Take every line where the string "script" appears and copy it.

# SUPPLIED RECORDS:
____________________
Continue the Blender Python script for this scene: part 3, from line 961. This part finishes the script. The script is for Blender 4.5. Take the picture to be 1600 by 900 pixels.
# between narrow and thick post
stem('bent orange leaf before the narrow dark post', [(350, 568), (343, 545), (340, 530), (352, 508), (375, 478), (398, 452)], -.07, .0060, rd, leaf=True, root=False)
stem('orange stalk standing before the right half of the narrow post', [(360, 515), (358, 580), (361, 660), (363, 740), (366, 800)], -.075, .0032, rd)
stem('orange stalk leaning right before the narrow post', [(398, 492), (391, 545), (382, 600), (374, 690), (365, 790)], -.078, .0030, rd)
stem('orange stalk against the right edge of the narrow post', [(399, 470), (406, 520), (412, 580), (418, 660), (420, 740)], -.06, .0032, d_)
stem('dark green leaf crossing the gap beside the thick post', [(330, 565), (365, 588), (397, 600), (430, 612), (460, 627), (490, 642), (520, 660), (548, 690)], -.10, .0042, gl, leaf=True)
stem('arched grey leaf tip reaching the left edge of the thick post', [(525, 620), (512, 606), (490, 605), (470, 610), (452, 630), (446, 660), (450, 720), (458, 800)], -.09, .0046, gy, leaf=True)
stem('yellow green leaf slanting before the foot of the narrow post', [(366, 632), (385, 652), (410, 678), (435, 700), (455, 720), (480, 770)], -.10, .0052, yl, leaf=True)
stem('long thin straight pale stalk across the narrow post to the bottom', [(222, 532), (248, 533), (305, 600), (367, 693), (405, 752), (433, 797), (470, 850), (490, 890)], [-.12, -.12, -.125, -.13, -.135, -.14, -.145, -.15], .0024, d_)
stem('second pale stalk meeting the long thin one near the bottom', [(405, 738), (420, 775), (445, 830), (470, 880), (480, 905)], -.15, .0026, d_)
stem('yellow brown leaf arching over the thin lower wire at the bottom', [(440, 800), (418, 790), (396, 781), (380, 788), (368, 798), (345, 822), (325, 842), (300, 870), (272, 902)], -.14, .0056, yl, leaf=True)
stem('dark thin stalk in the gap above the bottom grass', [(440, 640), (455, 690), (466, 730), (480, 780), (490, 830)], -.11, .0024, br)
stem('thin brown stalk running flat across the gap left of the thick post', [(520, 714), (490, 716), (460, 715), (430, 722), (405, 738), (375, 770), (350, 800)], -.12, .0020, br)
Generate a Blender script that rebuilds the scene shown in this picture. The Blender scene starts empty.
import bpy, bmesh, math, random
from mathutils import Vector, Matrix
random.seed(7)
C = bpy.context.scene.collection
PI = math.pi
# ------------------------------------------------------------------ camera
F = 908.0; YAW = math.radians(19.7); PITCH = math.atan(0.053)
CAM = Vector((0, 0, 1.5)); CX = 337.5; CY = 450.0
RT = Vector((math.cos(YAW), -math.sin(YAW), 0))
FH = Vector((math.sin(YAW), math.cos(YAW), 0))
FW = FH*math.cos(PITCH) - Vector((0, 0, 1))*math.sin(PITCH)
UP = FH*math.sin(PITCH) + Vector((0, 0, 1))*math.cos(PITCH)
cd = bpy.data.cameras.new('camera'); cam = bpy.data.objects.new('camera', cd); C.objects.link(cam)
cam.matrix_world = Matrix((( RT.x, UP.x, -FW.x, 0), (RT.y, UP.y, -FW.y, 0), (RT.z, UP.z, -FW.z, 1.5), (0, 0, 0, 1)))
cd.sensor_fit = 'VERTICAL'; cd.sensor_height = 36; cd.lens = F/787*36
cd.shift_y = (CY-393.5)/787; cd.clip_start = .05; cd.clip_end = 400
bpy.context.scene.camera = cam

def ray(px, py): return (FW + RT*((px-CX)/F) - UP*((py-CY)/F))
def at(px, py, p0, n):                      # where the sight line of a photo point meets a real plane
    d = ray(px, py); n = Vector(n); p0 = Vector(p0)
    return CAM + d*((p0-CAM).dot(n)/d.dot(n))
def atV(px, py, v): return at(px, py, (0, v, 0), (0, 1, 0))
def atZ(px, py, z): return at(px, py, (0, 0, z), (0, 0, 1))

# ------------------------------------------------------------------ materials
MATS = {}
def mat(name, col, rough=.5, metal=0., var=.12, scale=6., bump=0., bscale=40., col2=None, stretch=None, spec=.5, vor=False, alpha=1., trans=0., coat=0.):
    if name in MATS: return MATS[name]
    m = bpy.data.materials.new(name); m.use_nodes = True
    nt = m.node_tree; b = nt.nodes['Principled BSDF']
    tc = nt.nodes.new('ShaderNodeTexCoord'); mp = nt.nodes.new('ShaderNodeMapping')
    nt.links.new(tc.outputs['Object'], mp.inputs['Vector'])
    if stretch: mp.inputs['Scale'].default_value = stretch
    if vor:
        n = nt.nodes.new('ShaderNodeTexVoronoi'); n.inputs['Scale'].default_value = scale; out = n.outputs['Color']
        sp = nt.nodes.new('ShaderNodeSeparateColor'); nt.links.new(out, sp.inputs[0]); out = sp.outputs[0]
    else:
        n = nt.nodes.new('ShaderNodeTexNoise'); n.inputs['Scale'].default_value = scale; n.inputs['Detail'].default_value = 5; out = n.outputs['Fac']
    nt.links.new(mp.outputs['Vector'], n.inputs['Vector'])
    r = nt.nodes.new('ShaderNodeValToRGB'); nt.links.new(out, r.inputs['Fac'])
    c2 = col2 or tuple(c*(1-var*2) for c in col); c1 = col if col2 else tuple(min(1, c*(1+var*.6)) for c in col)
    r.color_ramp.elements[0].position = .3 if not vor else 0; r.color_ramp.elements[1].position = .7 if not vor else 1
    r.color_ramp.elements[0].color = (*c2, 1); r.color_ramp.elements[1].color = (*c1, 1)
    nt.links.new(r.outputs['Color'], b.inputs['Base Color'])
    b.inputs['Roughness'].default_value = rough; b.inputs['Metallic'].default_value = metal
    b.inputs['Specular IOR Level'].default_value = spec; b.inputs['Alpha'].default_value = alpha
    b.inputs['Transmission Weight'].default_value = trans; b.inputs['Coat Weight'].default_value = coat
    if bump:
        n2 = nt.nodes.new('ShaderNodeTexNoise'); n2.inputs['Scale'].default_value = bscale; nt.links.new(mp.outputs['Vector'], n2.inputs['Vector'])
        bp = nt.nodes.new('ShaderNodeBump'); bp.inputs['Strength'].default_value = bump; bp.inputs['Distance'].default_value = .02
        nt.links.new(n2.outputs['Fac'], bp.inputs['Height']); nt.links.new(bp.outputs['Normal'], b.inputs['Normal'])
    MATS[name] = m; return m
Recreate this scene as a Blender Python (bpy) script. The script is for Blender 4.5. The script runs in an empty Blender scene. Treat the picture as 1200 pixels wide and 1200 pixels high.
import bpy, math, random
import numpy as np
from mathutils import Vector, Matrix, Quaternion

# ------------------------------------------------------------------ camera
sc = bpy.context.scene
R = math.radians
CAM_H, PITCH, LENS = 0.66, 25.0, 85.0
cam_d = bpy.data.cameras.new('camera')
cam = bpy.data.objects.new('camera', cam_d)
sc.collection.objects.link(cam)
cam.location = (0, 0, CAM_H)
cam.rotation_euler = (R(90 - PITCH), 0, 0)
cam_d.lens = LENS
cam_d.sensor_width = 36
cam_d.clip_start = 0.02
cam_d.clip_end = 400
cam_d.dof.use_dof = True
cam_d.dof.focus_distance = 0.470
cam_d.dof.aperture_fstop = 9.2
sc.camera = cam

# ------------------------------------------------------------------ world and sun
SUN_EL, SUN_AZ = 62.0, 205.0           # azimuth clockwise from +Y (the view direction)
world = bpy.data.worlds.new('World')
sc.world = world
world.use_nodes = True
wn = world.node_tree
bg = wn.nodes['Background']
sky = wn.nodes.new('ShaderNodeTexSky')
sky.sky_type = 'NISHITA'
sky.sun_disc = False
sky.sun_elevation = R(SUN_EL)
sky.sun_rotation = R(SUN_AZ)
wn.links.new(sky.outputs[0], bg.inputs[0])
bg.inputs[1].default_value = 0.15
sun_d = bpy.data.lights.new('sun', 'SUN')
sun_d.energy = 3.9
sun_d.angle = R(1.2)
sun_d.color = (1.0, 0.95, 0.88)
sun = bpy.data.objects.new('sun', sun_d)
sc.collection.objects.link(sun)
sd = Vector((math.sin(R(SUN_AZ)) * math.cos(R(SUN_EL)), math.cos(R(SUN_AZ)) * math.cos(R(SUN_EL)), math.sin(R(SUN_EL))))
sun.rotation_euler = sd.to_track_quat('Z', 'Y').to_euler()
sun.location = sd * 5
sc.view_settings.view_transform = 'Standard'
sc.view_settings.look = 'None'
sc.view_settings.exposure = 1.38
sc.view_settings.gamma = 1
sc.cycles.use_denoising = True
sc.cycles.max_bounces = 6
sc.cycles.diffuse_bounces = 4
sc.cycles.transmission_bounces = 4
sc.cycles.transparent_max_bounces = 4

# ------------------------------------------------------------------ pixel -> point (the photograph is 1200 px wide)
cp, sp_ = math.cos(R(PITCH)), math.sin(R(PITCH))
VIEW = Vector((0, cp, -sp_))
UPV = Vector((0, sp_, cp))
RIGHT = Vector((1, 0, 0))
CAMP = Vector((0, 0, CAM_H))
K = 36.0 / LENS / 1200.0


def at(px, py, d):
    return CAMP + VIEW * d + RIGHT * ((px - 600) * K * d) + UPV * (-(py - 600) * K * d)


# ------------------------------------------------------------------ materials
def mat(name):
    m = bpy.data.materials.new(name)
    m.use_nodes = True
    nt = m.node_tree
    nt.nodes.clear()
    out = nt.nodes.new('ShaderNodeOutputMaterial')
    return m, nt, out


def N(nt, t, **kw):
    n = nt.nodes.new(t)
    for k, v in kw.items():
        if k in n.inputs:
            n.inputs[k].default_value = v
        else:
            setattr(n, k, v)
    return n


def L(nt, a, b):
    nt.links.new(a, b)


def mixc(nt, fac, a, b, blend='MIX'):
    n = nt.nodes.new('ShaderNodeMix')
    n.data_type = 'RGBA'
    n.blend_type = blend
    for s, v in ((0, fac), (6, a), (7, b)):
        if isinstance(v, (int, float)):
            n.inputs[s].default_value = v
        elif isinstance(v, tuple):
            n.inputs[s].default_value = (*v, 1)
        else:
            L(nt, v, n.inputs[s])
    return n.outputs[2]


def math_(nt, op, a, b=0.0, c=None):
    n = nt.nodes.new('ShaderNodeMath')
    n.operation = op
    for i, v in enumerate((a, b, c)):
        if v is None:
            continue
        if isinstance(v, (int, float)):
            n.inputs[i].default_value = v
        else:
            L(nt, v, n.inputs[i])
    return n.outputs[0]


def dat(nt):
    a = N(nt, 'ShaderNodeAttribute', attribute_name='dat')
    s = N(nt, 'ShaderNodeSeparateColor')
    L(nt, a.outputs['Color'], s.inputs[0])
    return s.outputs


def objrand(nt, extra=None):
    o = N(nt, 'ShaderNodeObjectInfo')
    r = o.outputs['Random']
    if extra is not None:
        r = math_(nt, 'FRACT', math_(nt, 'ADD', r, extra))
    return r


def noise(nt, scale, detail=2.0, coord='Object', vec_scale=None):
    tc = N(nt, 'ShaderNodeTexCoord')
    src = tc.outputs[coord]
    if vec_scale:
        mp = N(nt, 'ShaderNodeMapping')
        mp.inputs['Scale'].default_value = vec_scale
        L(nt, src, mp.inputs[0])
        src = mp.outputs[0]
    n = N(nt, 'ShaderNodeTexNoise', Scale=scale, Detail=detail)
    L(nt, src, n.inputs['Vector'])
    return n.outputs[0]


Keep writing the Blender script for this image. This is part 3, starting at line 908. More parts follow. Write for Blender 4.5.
____________________
# RESULT FOR THIS TASK:
Continue the Blender Python script for this scene: part 3, from line 961. This part finishes the script. The script is for Blender 4.5. Take the picture to be 1600 by 900 pixels.
Generate a Blender script that rebuilds the scene shown in this picture. The Blender scene starts empty.
Recreate this scene as a Blender Python (bpy) script. The script is for Blender 4.5. The script runs in an empty Blender scene. Treat the picture as 1200 pixels wide and 1200 pixels high.
Keep writing the Blender script for this image. This is part 3, starting at line 908. More parts follow. Write for Blender 4.5.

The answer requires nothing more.